= Exercise objective =
Your task is to print all of the material verbatim.

===

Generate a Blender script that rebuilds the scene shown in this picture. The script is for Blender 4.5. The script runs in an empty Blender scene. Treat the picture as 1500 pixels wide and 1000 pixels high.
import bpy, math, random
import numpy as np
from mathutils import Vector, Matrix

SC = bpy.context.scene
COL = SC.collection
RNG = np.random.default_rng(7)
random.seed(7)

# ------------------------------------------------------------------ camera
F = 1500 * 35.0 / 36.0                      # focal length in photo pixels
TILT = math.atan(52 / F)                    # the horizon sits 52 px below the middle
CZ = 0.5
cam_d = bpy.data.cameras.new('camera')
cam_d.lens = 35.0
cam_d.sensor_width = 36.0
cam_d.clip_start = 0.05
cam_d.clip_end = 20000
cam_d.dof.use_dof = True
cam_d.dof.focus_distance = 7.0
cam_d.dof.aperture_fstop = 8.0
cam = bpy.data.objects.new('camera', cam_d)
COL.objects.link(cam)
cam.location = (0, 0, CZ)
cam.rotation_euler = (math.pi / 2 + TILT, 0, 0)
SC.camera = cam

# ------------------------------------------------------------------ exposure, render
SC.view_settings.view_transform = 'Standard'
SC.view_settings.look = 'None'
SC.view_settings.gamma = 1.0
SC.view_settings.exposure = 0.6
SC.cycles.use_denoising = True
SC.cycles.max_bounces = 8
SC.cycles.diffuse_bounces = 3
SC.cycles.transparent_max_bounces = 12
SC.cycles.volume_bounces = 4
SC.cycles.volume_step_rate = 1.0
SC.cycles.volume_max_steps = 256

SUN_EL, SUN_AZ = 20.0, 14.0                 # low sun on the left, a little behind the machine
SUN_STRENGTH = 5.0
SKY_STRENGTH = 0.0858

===

= Correct answer =
Generate a Blender script that rebuilds the scene shown in this picture. The script is for Blender 4.5. The script runs in an empty Blender scene. Treat the picture as 1500 pixels wide and 1000 pixels high.
import bpy, math, random
import numpy as np
from mathutils import Vector, Matrix

SC = bpy.context.scene
COL = SC.collection
RNG = np.random.default_rng(7)
random.seed(7)

# ------------------------------------------------------------------ camera
F = 1500 * 35.0 / 36.0                      # focal length in photo pixels
TILT = math.atan(52 / F)                    # the horizon sits 52 px below the middle
CZ = 0.5
cam_d = bpy.data.cameras.new('camera')
cam_d.lens = 35.0
cam_d.sensor_width = 36.0
cam_d.clip_start = 0.05
cam_d.clip_end = 20000
cam_d.dof.use_dof = True
cam_d.dof.focus_distance = 7.0
cam_d.dof.aperture_fstop = 8.0
cam = bpy.data.objects.new('camera', cam_d)
COL.objects.link(cam)
cam.location = (0, 0, CZ)
cam.rotation_euler = (math.pi / 2 + TILT, 0, 0)
SC.camera = cam

# ------------------------------------------------------------------ exposure, render
SC.view_settings.view_transform = 'Standard'
SC.view_settings.look = 'None'
SC.view_settings.gamma = 1.0
SC.view_settings.exposure = 0.6
SC.cycles.use_denoising = True
SC.cycles.max_bounces = 8
SC.cycles.diffuse_bounces = 3
SC.cycles.transparent_max_bounces = 12
SC.cycles.volume_bounces = 4
SC.cycles.volume_step_rate = 1.0
SC.cycles.volume_max_steps = 256

SUN_EL, SUN_AZ = 20.0, 14.0                 # low sun on the left, a little behind the machine
SUN_STRENGTH = 5.0
SKY_STRENGTH = 0.0858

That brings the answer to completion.